Review of ‘Choices Made With the Ceiling’ by Rose Island Republic

Choices Made With The Ceiling

Leicester five-piece Rose Island Republic first appeared in The Ripple back in December 2011 as one of the most exciting bands our university had to offer.  A year-and-a-half on, debut EP Choices Made With the Ceiling has arrived, available on Spotify as well as iTunes, and it’s safe to say our faith has been rewarded.

What’s especially pleasing about the EP is the breadth of the musical offering.  There’s nothing especially outré in the modern era about an indie band made up of four males being fronted by a female but plenty of indie bands are happy to act like it is – as if having a female, rather than a male singing average indie will somehow mark you out from the crowd.  Rose Island Republic, rather, work for your affection and the EP is all the more endearing as a result.

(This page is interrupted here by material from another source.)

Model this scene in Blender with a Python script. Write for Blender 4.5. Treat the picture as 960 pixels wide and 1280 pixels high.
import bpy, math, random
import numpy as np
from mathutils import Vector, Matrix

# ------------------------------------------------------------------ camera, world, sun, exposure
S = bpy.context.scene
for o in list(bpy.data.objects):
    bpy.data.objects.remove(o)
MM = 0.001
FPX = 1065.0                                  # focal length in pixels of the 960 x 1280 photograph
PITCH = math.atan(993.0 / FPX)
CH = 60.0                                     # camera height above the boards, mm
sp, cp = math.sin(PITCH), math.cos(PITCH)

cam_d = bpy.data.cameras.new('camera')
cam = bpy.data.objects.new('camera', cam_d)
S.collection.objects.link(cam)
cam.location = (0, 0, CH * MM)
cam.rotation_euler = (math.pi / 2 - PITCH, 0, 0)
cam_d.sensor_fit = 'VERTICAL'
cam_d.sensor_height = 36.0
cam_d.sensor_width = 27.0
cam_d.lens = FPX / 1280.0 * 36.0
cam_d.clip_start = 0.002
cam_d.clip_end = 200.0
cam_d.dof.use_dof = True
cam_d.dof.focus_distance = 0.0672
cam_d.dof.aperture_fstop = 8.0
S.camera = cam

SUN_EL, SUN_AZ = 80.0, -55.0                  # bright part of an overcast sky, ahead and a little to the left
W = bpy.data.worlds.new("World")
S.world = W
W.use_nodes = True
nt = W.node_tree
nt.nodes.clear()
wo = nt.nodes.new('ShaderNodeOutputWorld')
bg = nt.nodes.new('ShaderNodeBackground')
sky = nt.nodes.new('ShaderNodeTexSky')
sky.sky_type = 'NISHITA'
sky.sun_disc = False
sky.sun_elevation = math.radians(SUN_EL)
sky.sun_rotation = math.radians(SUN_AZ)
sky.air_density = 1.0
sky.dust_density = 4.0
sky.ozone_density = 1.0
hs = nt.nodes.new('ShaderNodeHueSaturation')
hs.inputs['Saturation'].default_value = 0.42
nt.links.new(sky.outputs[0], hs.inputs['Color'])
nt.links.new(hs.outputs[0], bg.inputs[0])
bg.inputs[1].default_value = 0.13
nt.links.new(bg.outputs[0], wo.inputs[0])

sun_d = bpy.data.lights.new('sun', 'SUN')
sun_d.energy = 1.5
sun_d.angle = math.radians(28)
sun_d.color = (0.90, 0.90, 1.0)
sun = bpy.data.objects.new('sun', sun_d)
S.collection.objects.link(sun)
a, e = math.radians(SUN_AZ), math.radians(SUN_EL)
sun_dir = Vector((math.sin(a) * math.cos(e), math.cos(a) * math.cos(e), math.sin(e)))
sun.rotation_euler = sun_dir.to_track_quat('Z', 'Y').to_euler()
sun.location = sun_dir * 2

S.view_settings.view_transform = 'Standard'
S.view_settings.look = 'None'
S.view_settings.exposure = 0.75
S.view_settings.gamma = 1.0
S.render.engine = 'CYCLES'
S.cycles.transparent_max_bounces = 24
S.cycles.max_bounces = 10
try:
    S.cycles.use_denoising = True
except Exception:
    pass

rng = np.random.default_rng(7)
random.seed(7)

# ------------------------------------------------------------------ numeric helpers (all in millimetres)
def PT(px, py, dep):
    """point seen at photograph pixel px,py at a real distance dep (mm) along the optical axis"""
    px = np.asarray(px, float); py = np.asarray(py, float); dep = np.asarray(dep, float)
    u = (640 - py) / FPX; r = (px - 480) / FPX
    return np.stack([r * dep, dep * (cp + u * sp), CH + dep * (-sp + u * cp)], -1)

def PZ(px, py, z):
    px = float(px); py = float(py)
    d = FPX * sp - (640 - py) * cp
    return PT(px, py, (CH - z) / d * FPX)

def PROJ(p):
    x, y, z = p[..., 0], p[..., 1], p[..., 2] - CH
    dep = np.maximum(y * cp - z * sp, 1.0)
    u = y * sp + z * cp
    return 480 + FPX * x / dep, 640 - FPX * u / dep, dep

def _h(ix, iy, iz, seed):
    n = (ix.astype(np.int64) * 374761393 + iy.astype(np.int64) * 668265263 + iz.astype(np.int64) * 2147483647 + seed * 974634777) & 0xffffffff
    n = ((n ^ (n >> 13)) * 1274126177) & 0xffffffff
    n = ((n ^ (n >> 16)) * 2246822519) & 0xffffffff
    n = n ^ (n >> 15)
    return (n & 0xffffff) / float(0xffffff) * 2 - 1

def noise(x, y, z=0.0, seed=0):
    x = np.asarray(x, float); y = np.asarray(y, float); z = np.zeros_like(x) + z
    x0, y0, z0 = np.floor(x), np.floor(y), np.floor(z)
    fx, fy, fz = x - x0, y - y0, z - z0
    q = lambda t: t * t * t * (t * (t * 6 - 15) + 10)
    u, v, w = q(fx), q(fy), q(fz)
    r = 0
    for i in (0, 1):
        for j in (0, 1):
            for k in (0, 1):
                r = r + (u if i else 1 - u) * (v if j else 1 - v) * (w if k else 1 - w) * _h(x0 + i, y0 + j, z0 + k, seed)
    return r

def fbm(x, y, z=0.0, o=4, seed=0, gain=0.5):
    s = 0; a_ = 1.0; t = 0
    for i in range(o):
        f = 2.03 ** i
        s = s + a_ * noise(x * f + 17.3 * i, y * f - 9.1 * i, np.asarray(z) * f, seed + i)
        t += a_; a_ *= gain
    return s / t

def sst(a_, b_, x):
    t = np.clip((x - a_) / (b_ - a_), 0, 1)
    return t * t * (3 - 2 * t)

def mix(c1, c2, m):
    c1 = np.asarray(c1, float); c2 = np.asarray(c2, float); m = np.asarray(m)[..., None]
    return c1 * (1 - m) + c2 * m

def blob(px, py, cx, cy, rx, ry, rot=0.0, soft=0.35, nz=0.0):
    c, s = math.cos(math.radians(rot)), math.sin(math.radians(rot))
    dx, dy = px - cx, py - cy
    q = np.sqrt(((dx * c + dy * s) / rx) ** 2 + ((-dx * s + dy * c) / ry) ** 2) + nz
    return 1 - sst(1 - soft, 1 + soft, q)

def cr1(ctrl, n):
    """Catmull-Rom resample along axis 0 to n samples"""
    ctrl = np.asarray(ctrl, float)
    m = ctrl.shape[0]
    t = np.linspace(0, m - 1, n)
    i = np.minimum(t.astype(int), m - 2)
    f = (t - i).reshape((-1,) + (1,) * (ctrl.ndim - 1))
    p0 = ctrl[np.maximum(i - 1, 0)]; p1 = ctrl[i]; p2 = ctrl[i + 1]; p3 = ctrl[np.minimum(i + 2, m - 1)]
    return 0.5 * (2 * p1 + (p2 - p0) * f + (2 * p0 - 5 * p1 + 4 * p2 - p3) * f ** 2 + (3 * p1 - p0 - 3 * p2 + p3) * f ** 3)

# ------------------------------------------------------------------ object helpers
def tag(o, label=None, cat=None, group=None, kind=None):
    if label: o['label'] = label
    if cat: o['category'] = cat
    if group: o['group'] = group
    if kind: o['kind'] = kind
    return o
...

So where lead-singer Leigh Hayward’s vocals on opening track ‘Twittering Machines’ are most reminiscent of the Yeah Yeah Yeahs’ Karen O, for example, ‘My Stolen Crown’ strikes a different note entirely.  The jangly guitars and lively percussion of the former are replaced by a lone acoustic guitar and Hayward’s husky solemnity.  The result is a Laura Marling/Joni Mitchell-esque tale of depression and heartbreak, complete with the terrifically bleak line, “Make the bed, make the bed/And take a pillow and cover my head”. 

Elsewhere, the lively ‘Casual Nicotine’, led by driving guitar, ups the tempo, and the splendid ‘Elements’ uses the titular weather conditions as a metaphor for female emancipation – hey, it worked for Florence & The Machine.  Hayward is a true talent but the rest of the band are no coasters – the instrumentation is sufficiently multifaceted throughout to impress beyond her vocal talents.  One can only hope that this EP is not the last we’ll hear from this lot.